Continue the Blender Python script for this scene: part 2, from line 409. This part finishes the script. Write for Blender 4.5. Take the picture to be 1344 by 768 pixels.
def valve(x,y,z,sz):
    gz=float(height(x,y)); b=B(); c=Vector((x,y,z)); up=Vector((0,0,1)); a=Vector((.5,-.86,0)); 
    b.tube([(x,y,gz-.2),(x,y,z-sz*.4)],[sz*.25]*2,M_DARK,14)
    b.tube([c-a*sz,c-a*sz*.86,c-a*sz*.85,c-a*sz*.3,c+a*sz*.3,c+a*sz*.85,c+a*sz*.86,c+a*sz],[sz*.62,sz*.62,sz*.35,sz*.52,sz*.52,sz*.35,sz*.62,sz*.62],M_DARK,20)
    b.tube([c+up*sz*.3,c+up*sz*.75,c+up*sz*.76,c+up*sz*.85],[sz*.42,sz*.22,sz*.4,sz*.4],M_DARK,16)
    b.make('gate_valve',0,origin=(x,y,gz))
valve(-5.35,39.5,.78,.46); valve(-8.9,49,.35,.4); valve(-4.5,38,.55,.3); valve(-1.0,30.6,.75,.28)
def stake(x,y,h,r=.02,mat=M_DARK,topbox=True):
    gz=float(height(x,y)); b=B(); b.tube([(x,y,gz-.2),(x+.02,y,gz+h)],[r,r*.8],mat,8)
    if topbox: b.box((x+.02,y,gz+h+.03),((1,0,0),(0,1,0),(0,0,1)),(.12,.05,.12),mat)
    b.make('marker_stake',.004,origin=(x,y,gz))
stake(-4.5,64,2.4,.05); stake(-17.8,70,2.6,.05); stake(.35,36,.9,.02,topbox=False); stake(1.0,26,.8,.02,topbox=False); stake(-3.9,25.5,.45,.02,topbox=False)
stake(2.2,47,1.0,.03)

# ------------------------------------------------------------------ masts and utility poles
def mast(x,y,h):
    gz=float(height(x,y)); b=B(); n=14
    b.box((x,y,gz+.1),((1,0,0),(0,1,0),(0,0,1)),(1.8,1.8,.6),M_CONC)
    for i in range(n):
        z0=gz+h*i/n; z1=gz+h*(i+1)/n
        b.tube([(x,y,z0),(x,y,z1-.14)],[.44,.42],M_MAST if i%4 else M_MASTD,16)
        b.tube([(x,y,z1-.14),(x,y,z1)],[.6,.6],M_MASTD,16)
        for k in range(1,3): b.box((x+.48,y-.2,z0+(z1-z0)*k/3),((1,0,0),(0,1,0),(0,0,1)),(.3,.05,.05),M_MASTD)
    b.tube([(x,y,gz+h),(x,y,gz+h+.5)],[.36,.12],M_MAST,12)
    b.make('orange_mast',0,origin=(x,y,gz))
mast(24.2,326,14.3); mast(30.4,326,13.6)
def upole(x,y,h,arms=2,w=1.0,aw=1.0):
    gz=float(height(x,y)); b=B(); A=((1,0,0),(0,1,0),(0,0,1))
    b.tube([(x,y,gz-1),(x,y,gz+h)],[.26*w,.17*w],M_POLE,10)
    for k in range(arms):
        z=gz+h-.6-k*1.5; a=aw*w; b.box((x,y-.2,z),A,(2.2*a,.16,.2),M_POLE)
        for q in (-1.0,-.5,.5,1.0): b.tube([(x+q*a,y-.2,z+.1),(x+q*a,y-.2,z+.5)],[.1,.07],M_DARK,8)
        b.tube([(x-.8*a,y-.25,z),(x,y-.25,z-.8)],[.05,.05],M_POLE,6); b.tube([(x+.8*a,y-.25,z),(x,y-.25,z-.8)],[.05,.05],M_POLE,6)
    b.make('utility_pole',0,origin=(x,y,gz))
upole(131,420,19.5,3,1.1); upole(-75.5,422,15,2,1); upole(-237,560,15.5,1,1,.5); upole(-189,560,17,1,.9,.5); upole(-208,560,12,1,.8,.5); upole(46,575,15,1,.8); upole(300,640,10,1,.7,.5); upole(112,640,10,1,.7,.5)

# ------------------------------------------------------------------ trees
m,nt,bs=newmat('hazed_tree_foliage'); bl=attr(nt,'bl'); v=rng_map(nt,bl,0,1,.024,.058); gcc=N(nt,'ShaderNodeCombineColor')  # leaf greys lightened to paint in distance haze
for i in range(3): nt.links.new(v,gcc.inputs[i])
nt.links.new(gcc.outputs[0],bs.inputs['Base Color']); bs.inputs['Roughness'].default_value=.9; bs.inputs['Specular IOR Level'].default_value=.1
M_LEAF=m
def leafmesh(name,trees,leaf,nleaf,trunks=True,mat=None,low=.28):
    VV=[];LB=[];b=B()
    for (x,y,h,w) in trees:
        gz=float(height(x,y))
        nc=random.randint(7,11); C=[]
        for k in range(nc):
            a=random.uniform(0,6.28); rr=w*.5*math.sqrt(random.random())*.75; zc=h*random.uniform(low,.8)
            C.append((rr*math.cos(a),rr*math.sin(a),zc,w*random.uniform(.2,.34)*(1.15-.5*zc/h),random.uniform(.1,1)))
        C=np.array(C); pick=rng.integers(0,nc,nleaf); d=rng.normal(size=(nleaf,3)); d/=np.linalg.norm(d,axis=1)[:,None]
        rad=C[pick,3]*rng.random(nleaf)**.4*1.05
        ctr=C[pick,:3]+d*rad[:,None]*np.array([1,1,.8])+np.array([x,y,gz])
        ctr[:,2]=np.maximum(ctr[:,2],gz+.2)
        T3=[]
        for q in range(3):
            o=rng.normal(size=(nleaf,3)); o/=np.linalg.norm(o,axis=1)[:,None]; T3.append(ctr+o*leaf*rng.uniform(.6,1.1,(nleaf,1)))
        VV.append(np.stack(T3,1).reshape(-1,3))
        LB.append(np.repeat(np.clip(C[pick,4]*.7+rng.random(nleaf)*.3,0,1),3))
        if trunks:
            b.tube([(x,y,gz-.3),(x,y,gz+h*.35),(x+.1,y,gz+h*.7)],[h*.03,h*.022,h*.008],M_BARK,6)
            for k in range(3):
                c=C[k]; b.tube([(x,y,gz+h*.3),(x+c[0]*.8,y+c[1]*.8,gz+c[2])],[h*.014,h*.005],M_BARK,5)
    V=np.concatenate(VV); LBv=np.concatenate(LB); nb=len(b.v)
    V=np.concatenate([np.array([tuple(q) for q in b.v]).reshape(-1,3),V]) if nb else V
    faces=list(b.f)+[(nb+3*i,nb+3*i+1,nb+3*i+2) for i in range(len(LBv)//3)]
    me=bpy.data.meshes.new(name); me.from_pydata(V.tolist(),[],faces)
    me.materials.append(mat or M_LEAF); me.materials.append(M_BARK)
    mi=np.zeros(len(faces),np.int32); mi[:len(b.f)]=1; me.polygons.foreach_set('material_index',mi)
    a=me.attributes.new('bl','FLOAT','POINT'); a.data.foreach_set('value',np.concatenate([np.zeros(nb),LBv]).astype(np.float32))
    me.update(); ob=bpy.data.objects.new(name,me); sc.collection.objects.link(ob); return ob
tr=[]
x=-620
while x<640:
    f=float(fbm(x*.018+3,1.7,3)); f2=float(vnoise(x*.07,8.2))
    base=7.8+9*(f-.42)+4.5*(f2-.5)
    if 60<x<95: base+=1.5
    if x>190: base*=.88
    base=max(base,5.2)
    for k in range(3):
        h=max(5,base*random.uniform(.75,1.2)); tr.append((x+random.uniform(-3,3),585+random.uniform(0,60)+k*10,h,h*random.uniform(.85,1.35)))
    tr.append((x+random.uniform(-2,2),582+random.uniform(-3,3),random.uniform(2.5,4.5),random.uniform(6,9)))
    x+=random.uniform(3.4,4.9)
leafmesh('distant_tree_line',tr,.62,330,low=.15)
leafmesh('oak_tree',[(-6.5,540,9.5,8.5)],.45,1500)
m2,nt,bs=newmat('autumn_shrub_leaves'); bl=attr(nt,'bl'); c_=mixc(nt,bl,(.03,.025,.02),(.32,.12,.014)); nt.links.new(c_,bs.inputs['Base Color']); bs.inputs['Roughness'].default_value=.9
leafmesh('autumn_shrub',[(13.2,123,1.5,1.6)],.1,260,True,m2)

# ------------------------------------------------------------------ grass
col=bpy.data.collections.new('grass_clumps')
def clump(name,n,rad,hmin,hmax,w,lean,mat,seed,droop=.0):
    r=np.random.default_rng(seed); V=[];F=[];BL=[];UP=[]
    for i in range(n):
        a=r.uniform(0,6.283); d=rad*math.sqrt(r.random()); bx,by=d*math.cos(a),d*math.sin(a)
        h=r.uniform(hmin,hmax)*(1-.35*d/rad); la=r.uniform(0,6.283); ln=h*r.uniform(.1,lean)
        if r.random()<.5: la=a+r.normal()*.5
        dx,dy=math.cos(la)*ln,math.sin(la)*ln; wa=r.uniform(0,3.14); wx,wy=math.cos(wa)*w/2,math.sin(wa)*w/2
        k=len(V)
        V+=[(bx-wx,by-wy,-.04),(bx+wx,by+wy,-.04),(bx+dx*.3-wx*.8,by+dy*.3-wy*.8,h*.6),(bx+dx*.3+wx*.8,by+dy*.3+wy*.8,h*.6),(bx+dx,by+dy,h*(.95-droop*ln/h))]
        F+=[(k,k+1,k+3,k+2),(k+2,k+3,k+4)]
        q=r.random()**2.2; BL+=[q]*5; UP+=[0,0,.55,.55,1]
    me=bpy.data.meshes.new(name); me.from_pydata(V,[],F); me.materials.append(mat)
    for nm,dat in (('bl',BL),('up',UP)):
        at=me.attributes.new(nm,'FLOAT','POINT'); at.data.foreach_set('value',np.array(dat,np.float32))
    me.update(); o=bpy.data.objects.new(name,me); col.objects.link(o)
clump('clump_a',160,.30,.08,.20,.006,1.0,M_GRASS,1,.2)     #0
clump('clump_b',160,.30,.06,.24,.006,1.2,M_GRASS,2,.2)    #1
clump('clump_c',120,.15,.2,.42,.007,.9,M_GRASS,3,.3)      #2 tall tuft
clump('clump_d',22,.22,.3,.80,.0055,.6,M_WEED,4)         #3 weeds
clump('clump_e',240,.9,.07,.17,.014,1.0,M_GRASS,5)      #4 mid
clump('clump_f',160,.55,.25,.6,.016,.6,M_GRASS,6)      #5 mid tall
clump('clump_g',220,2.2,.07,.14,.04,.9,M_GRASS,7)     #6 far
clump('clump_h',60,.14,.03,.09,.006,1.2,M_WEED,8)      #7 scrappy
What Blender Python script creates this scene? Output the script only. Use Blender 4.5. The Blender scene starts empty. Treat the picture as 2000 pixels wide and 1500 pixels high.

^^^^

#### GIVEN TASK:
Every line from the one containing "#5 mid tall" through the last line of the entries must be written out verbatim, and no other line.

#### WRITTEN ANSWER:
clump('clump_f',160,.55,.25,.6,.016,.6,M_GRASS,6)      #5 mid tall
clump('clump_g',220,2.2,.07,.14,.04,.9,M_GRASS,7)     #6 far
clump('clump_h',60,.14,.03,.09,.006,1.2,M_WEED,8)      #7 scrappy
What Blender Python script creates this scene? Output the script only. Use Blender 4.5. The Blender scene starts empty. Treat the picture as 2000 pixels wide and 1500 pixels high.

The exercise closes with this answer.